I can be blue
I can be violet sky
I can be hurtful
I can be purple
I can be anything you like
My name is Lauren.. that is the name I was born with and I'm sticking to it. A lot of people know me as Lauryn but that was just a ghost of who I wanted to be. Its Lauren. With an E.
I'm most likely to tell you what I love about you before I ever tell you what I hate about you. I'm nice when I choose to be, but I usually keep to myself unless I truly feel like I want to speak to you. I really hate when people tell me to smile.. if I'm not smiling there's obviously a reason why I'm not. I talk when I feel it is necessary and I won't talk if I don't have anything to say. When I'm with a person, I love making them laugh, smile, anything to make them happy. I hate awkwardness. I have a tendancy not to look people in the eye. I won't look you in the eye unless I find you interesting. I absolutely love when people make me smile, or laugh really really hard. I get really happy over the littlest things and really sad over the littlest things. I always want to have the last word, I like getting my opinion through.
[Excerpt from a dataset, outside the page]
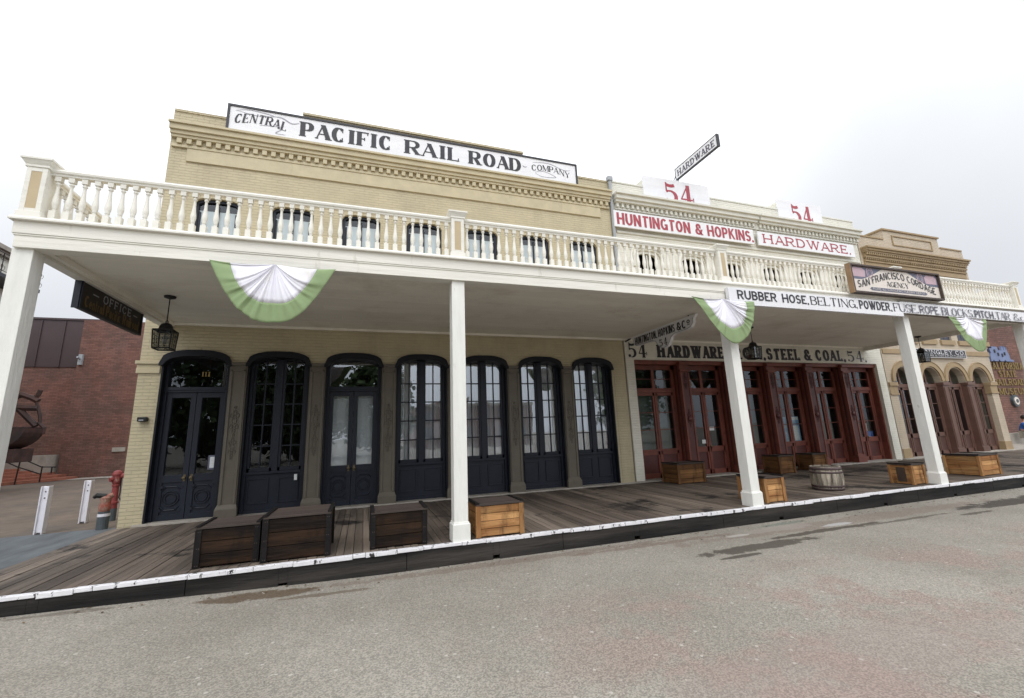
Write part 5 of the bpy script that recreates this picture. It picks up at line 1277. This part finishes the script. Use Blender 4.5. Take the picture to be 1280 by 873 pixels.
p2 = at(127, 662, 2, 0); r = thing('hydrant', (p2.x, p2.y, 0), 'short rusted hydrant with a grey sleeve in front of the red standpipe', 'hydrant')
h2 = at(131, 617, 1, p2.y).z
mb = MB(); mb.lathe((p2.x, p2.y, 0), [(.095, 0), (.095, h2*.5)], 16); mb.build('sleeve', 'dark_pipe', r)
mb = MB(); mb.lathe((p2.x, p2.y, 0), [(.098, h2*.36), (.098, h2*.44)], 16); mb.build('band', 'bollard', r)
MT['rusty_red'] = mat('faded_red_and_rust', (.30, .07, .05), .7, .3, 12, .6, col2=(.30, .22, .17), f2=.52, s2=9)
mb = MB(); mb.lathe((p2.x, p2.y, 0), [(.08, h2*.5), (.09, h2*.55), (.095, h2*.62), (.085, h2*.75), (.09, h2*.88), (.05, h2*.93)], 16); mb.tube([(p2.x, p2.y, h2*.88), (p2.x+.10, p2.y+.04, h2*.94)], .05, 10); mb.build('body', 'rusty_red', r)
mb = MB(); mb.tube([(p2.x, p2.y, h2*.92), (p2.x-.14, p2.y-.03, h2*.96), (p2.x-.19, p2.y-.04, h2*.90)], .045, 10, rs=[.05, .05, .03]); mb.build('valve', 'black_iron', r)
# museum building at the left
mb0 = thing('museum_hall', (-15.6, 31, 0), 'large plain red brick hall with a brown sheet metal band behind the bollards', 'building')
ztop = at(150, 405, 1, 31).z+.15
mb = MB(); mb.box(-15.6, 6, 31, 60, -.3, ztop); mb.box(-60, -15.6, 34, 60, -.3, at(60, 458, 1, 34).z); mb.build('wall', 'museum_brick', mb0)
za, zb = at(60, 459, 1, 34).z, at(60, 400, 1, 34).z
mb = MB(); mb.box(-60, -15.6, 33.95, 50, za, zb)
x = -59.4
while x < -15.8: mb.box(x, x+.06, 33.90, 33.95, za, zb-.05); x += 1.15
mb.box(-60, -15.55, 33.88, 50, zb, zb+.12); mb.build('metal_band', 'metal_panel', mb0)
mb = MB(); p = at(150, 562, 1, 31); mb.box(p.x-.35, p.x+.25, 30.95, 31, p.z-.12, p.z+.12); mb.build('vent', 'concrete', mb0)
p = at(96, 450, 1, 31); mb = MB(); mb.tube([(p.x+.2, 31, p.z), (p.x+.2, 30.6, p.z+.1)], .05, 6); mb.box(p.x+.12, p.x+.30, 30.85, 31, p.z-.30, p.z+.30); mb.build('wall_lamp', 'pipe_grey', mb0)
sheet('path', [(-15.8, 29.6), (-2, 29.6), (-2, 30.99), (-15.8, 30.99)], .02, 'concrete')
r = thing('entrance_steps', (-18, 29, 0), 'terracotta brick steps with a concrete block at the far left hall', 'steps')
mb = MB()
for k in range(5):
    mb.prism([(-30, 25.4+.7*k, .14*k), (-17.6+.1*k, 26.8+.6*k, .14*k), (-14.7-.5*k, 29.9+.2*k, .14*k), (-14.7-.5*k, 30.9, .14*k), (-30, 33.9, .14*k)], (0, 0, .14))
mb.build('steps', 'step_brick', r)
q0, q1 = at(30, 590, 1, 30), at(53, 572, 1, 30); mb = MB(); mb.box(-22, q1.x, 30.3, 31.4, .3, q1.z+.1); mb.build('block', 'concrete', r)
r = thing('handrail', (-17, 28.3, 0), 'thin black pipe handrail on the brick steps', 'handrail')
Q = lambda u, v, y=28.4: at(u, v, 1, y)
mb = MB()
for pts in (((-12, 562), (26, 573), (52, 584), (70, 584)), ((-10, 570), (22, 584), (51, 593)), ((26, 573), (18, 606)), ((53, 583), (49, 603)), ((65, 584), (64, 592))): mb.tube([Q(*a) for a in pts], .028, 6)
mb.build('rail', 'black_iron', r)
# rusty machine
r = thing('antique_machine', (-14, 24, 0), 'large rusty antique machine with a curved arm standing before the brick hall', 'machine')
Q = lambda u, v, y=24: at(u, v, 1, y)
mb = MB(); prof = []
a = Q(-30, 537); b_ = Q(57, 537); c = Q(57, 562)
zt, zb_ = a.z*.5+b_.z*.5, Q(30, 563).z; rad = (zt-zb_)
pts = []
for k in range(9):
    t = math.pi/2*k/8; pts.append((b_.x-1.1+1.1*math.cos(t), zt-rad*math.sin(t)))
pts = [(b_.x, zt)]+pts+[(a.x, zb_), (a.x, zt)]
mb.prism([(p[0], 22.8, p[1]) for p in pts], (0, 1.2, 0)); mb.build('tub', 'rust', r, bevel=.03)
mb = MB(); p0, p1 = Q(8, 562), Q(40, 577); mb.box(p0.x, p1.x, 22.9, 24.0, p1.z, p0.z); mb.build('under_box', 'rust', r, bevel=.02)
mb = MB(); p0 = Q(2, 540); mb.box(p0.x-1.2, p0.x-.6, 22.9, 24.0, 0, Q(0, 555).z); mb.build('support', 'rust', r)
def bar(name, pts, rad):
    mb = MB()
    for yy in (23.9,): mb.tube([Vector((Q(*q).x, yy, Q(*q).z)) for q in pts], rad, 6)
    mb.build(name, 'rust', r)
bar('beam', ((-10, 509), (50, 511)), .13); bar('strut', ((12, 499), (30, 516), (47, 533)), .11); bar('curved_arm', ((12, 508), (18, 498), (30, 494), (42, 498), (50, 502)), .12)
bar('tie_rod', ((48, 503), (52, 520), (52, 530)), .06); bar('fork', ((47, 497), (50, 494), (53, 488)), .08); bar('top_rail', ((-8, 535), (57, 535)), .05); bar('hook', ((50, 528), (57, 535), (55, 543)), .07)
# corner building far left with an iron balcony
r = thing('balconied_building', (-16, 22, 0), 'white and brick corner building with a thin black iron balcony at the left edge', 'building')
xx = -16; ze = Q(0, 0).z*0+9.0
mb = MB(); mb.box(-34, xx, 5, 26.2, 4.5, 10.55); mb.build('wall', 'white_trim', r)
mb = MB(); mb.box(-34, xx-.01, 5, 26.15, 0, 4.5); mb.build('lower_wall', 'museum_brick', r)
mb = MB(); mb.box(-34, xx+.35, 5, 26.5, 10.55, 10.75); mb.box(-34, xx+.2, 5, 26.35, 10.35, 10.55); mb.build('cornice', 'concrete', r)
zf = 9.10
mb = MB(); mb.box(xx, xx+1.1, 8, 25.9, zf-.16, zf); o = mb.build('balcony_floor', 'navy', r)
mb = MB(); xr = xx+1.05
def seg(y0, y1): mb.tube([(xr, y0, zf+.9), (xr, y1, zf+.9)], .02, 5); mb.tube([(xr, y0, zf+.12), (xr, y1, zf+.12)], .014, 5)
seg(16, 25.86); mb.tube([(xx, 25.86, zf+.9), (xr, 25.86, zf+.9)], .02, 5)
yy = 16.0
while yy <= 25.9:
    mb.tube([(xr, yy, zf), (xr, yy, zf+.92)], .018, 5)
    for s_ in (-1, 1):
        mb.tube([(xr, yy+s_*(.05+.14*t/8*math.cos(t*.9)), zf+.25+.12*math.sin(t*.9)+.2*(t % 2)*0) for t in range(9)], .009, 4)
        mb.tube([(xr, yy+s_*(.05+.14*t/8*math.cos(t*.9)), zf+.68+.12*math.sin(t*.9)) for t in range(9)], .009, 4)
    yy += .58
mb.build('balcony_railing', 'black_iron', o)
# ------------------------------------------------------------------ person seated by the museum wall
def person():
    p = at(1280.5, 545, 1, 10.75); bx, by = p.x, 10.72
    zs = .62; f = Vector((.25, -1, 0)).normalized(); s = Vector((-f.y, f.x, 0))
    O = Vector((bx, by, zs))
    def P(a, b_, c): return O+s*a+f*b_+Vector((0, 0, c))
    V = [P(0, 0, .12), P(0, .02, .30), P(0, .06, .50), P(0, .09, .60), P(0, .12, .70), P(0, .13, .80)]
    Rr = [.15, .14, .16, .07, .095, .08]; E = [(0, 1), (1, 2), (2, 3), (3, 4), (4, 5)]
    for sg in (-1, 1):
        n = len(V); V += [P(sg*.18, .06, .50), P(sg*.23, .16, .28), P(sg*.10, .38, .26), P(sg*.08, .44, .27)]; Rr += [.065, .05, .035, .03]; E += [(2, n), (n, n+1), (n+1, n+2), (n+2, n+3)]
        n = len(V); V += [P(sg*.09, .02, .08), P(sg*.13, .42, .10), P(sg*.12, .46, -.30), P(sg*.13, .60, -.36)]; Rr += [.09, .07, .045, .035]; E += [(0, n), (n, n+1), (n+1, n+2), (n+2, n+3)]
    me = bpy.data.meshes.new('person'); me.from_pydata([tuple(v) for v in V], E, [])
    o = bpy.data.objects.new('person', me); COL.objects.link(o)
    m_ = o.modifiers.new('skin', 'SKIN')
    for i, q in enumerate(Rr): me.skin_vertices[0].data[i].radius = (q, q)
    me.skin_vertices[0].data[0].use_root = True
    q = o.modifiers.new('sub', 'SUBSURF'); q.levels = 2; q.render_levels = 2
    me.materials.append(MT['skin'])
    # clothing and hair by swept shapes just outside the body
    root = tag(o, 'person in a blue shirt sitting on the ledge by the brick wall, head bowed', 'person')
    def cloth(name, idx, edges, grow, m):
        me2 = bpy.data.meshes.new(name); mp = {k: i for i, k in enumerate(idx)}
        me2.from_pydata([tuple(V[k]) for k in idx], [(mp[a], mp[b_]) for a, b_ in edges], [])
        c = bpy.data.objects.new(name, me2); COL.objects.link(c); c.parent = o
        c.modifiers.new('skin', 'SKIN')
        for k in idx: me2.skin_vertices[0].data[mp[k]].radius = (Rr[k]*grow, Rr[k]*grow)
        me2.skin_vertices[0].data[0].use_root = True
        c.modifiers.new('sub', 'SUBSURF').levels = 2; me2.materials.append(MT[m])
    cloth('shirt', [0, 1, 2, 6, 7, 14, 15], [(0, 1), (1, 2), (2, 6), (6, 7), (2, 14), (14, 15)], 1.13, 'shirt')
    cloth('trousers', [0, 10, 11, 12, 18, 19, 20], [(0, 10), (10, 11), (11, 12), (0, 18), (18, 19), (19, 20)], 1.12, 'trousers')
    mb = MB(); h = V[4]+Vector((0, 0, .04)); mb.lathe(h-f*.02, [(.09, -.05), (.108, .0), (.10, .06), (.06, .10), (.01, .115)], 14); c = mb.build('hair', 'hair', o, smooth=True)
    mb = MB()
    for sg in (-1, 1): mb.lathe(V[4]+s*sg*.035+f*.09+Vector((0, 0, .0)), [(.001, -.008), (.01, 0), (.001, .008)], 8)
    mb.build('eye', 'hair', o)
person()
# ------------------------------------------------------------------ across the street (out of view, invented for the reflections in the panes)
def tree(x, y, h, sp, label):
    r = thing('shade_tree', (x, y, 0), label, 'tree', 'shade trees across the street')
    mb = MB(); mb.tube([(x, y, 0), (x+.1, y, h*.25), (x-.1, y+.1, h*.5), (x, y, h*.75)], .2, 8, rs=[.28, .22, .16, .06])
    for k in range(7):
        a = k*.9; mb.tube([(x, y, h*.35+k*.3), (x+sp*.4*math.cos(a), y+sp*.4*math.sin(a), h*.55+k*.3), (x+sp*.7*math.cos(a), y+sp*.7*math.sin(a), h*.65+k*.35)], .06, 5, rs=[.09, .06, .02])
    mb.build('trunk', 'bark', r)
    mb = MB(); rnd_ = random.Random(int(x*10))
    for c in range(95):
        a, b_ = rnd_.uniform(0, 6.28), rnd_.uniform(-1, 1); q = rnd_.uniform(.5, 1)*sp
        cx, cy, cz = x+q*math.cos(a)*math.sqrt(1-b_*b_), y+q*math.sin(a)*math.sqrt(1-b_*b_), h*.56+b_*h*.42
        for l in range(60):
            d = Vector((rnd_.gauss(0, .5), rnd_.gauss(0, .5), rnd_.gauss(0, .4))); p = Vector((cx, cy, cz))+d
            u = Vector((rnd_.gauss(0, 1), rnd_.gauss(0, 1), rnd_.gauss(0, 1))).normalized()*.24; v = u.cross(Vector((rnd_.gauss(0, 1), rnd_.gauss(0, 1), rnd_.gauss(0, 1)))).normalized()*.17
            mb.poly([p-u-v*.2, p-v, p+u, p+v])
    mb.build('crown', 'leaf', r, fix=False)
for x, y, h, sp, lb in ((-18.5, -15, 7.5, 3.4, 'leftmost shade tree across the street, seen only in reflections'), (-9.5, -16, 8, 3.6, 'broad shade tree across the street, second from the left'),
                        (-4.5, -17, 7, 3.4, 'shade tree across the street, third from the left'), (1.2, -21, 8, 3.0, 'slim shade tree across the street, before the storefront'), (26, -20, 9, 3.5, 'shade tree across the street beyond the brick storefront')):
    tree(x, y, h, sp, lb)
r = thing('brick_storefront', (12, -32, 0), 'brick storefront row across the street behind the photographer', 'building')
mb = MB(); mb.box(6, 20, -44, -32, 0, 5.0); mb.box(9, 12, -44, -32.1, 5.0, 5.8); mb.build('wall', 'museum_brick', r)
mb = MB(); mb.box(5.9, 20.1, -32.4, -31.7, 4.8, 5.1); mb.build('cornice', 'concrete', r)
for x in range(6):
    mb = MB(); mb.box(6.6+2.25*x, 7.7+2.25*x, -32.06, -31.96, 1.0, 2.4); mb.box(6.6+2.25*x, 7.7+2.25*x, -32.06, -31.96, 3.1, 4.4); mb.build('window', 'shutter', r)

# grit and small leaves gathered along the boardwalk edge and scattered on the street
mb = MB(); rd = random.Random(3)
for i in range(900):
    x = rd.uniform(-4, 14); y = 5.78-abs(rd.gauss(0, .10)) if i < 600 else rd.uniform(1.0, 5.6)
    s = rd.uniform(.003, .009); h = s*rd.uniform(.5, 1)
    mb.mesh([(x+s*math.cos(a), y+s*math.sin(a), street_z(x)) for a in (0, 1.6, 3.0, 4.7)]+[(x, y, street_z(x)+h)], [(0, 1, 4), (1, 2, 4), (2, 3, 4), (3, 0, 4)])
MT['grit'] = mat('stone_grit', (.26, .23, .19), .9, .2, 4, island=.7)
tag(mb.build('grit', 'grit', fix=False), 'fine stone grit along the foot of the boardwalk', kind='stuff')
mb = MB()
for i in range(110):
    x = rd.uniform(-3.9, 13); y = 5.77-abs(rd.gauss(0, .16)); a = rd.uniform(0, 6.28); l = rd.uniform(.012, .028); w = l*.45
    c, s = math.cos(a), math.sin(a)
    q = street_z(x); mb.poly([(x+c*l, y+s*l, q+.006), (x-s*w, y+c*w, q+.012), (x-c*l, y-s*l, q+.005), (x+s*w, y-c*w, q+.010)])
MT['dry_leaf'] = mat('dry_leaf_litter', (.12, .075, .035), .9, .2, 4, island=.5)
tag(mb.build('leaf_litter', 'dry_leaf', fix=False), 'dry leaf bits lying along the boardwalk edge', kind='stuff')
It's hard for me to trust people, but if I do open up to you, I feel like I can trust you without a doubt. I'd like to say I'm a good person, but when it comes down to it I'm not. I've realized friends really don't last forever, karmas a bitch. I'm usually not the one taking the advice, but giving it.. I have so many pet peeves it's disgusting, a lot of things get on my nerves. I forgive but never forget and I don't intend on letting you. I look around the room a lot if I'm nervous or upset. I have very little faith in people, and even less in myself. I comprehend most things. I love night time. I'm always stressed over something. I don't really like blondes, although there are a select few I have no problem with, I'd choose brunettes over them anyday.
I wish I was born in the 50s.
Is that enough or do you want me to keep going?